The Venturi Buckeye Bullet-3 is now the quickest EV in the world after managing an average top speed of 341.4 mph (549.43 kph).

The third generation of the VBB was finished in the first half of 2013 with the aim to perform a record-breaking attempt in September of the same year. However, the high-speed run had to be cancelled because of the bad weather in Utah that also prevented any attempts in 2014 and 2015. Things took a turn for the better last week when the VBB-3 was able to unleash its immense electric power on the Bonneville Salt Flats.

The Venturi VBB-3 managed to achieve an impressive average speed of 341.4 mph (549.43 kph) during its two 11-mile runs in both directions held at one-hour intervals as per the Federation Internationale de l’Automobile requirements. In one of the blazing fast sprints, the EV managed to hit an impressive top speed of 358 mph (576 kph), thus setting another FIA world speed record.

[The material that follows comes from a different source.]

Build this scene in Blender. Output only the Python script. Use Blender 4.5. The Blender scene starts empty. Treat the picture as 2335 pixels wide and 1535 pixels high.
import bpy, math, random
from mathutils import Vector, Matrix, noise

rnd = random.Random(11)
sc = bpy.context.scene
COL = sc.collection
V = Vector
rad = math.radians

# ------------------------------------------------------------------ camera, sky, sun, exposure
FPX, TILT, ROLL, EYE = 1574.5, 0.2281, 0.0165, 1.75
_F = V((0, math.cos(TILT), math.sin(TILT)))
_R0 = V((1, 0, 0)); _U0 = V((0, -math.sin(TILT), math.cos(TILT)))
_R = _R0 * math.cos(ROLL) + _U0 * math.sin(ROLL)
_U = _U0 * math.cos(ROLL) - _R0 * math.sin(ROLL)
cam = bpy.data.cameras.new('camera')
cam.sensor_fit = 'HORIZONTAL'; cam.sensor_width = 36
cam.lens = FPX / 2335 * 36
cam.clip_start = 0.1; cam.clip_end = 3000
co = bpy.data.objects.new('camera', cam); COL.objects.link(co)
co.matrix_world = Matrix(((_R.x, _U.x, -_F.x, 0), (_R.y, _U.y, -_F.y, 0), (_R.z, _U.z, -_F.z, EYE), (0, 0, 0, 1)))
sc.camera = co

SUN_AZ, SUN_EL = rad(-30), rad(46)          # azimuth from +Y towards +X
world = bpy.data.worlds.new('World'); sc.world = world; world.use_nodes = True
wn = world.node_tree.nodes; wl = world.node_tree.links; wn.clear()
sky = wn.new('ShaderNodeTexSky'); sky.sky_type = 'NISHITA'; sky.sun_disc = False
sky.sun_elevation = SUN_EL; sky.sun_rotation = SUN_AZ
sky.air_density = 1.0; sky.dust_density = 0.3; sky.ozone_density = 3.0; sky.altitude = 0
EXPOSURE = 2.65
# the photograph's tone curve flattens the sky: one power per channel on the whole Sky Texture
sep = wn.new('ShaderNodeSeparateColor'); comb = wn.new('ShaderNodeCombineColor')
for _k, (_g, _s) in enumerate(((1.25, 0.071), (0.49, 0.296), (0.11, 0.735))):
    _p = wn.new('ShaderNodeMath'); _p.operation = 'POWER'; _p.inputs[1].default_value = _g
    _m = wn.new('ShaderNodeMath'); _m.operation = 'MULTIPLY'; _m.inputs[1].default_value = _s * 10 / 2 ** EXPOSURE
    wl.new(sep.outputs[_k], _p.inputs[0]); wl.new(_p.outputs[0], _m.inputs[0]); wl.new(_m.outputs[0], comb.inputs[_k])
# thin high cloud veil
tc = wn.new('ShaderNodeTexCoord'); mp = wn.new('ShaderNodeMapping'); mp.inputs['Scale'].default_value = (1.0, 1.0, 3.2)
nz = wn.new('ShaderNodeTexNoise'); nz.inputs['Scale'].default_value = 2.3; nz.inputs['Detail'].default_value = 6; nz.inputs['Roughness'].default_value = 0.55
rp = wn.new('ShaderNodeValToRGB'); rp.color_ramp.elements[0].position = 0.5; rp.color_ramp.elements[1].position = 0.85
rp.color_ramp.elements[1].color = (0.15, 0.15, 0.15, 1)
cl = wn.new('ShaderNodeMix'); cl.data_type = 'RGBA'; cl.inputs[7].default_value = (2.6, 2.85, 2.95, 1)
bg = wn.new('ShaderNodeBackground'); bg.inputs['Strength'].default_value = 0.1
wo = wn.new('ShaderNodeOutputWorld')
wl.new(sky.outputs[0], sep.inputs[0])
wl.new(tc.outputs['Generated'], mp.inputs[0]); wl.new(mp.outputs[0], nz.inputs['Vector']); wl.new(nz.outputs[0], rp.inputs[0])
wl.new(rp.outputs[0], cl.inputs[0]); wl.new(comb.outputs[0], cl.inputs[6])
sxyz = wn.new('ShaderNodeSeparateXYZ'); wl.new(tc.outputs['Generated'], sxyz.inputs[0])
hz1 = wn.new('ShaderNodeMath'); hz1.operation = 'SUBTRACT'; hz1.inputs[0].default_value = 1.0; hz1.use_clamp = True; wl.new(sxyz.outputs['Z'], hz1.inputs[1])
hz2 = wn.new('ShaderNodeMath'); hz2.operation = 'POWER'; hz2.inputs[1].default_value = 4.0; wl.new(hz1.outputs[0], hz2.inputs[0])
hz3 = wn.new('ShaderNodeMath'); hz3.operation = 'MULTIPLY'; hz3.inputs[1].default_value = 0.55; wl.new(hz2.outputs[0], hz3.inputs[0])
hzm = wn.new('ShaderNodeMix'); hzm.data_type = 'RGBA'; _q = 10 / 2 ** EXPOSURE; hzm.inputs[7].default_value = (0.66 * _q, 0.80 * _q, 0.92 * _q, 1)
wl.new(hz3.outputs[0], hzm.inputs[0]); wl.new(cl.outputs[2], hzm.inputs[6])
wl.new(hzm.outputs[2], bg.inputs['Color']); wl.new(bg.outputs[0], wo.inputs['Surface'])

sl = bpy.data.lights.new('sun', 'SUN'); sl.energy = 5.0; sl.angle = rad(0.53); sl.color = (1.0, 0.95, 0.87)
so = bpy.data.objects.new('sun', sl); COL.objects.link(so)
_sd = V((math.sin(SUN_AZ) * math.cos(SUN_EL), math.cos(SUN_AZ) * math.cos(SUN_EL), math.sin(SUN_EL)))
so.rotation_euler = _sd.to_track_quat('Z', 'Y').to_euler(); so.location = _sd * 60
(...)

Roger Schroer was behind the wheel of the 3,000-horsepower EV machine developed by Venturi in collaboration with engineering students from Ohio State University. The most powerful electric car in the world is motivated by two Venturi-developed electric motors powered by 2MW batteries from A123 Systems sending the immense output to the road via a pair of two-speed Hewland gearboxes. The lithium iron phosphate batteries alone weigh a whopping 1.6 tons (3,200 pounds), while the vehicle itself tips the scales at around 3.5 tons (7,000 lbs).

Both records are now waiting for FIA’s stamp of approval, and Schroer believes there is still room for improvements. They might not be able to hit the magical 400-mph (644 kph) mark in the near future, but making some changes such as raising the shifting point to 10,200 rpm would increase maximum velocity and get closer to the impressive threshold. The weather conditions were not entirely perfect during last week’s runs, so a smoother salt surface could also help further improve the record. After all, Venturi estimates the VBB-3 can reach a jaw-dropping 440 mph (708 kph).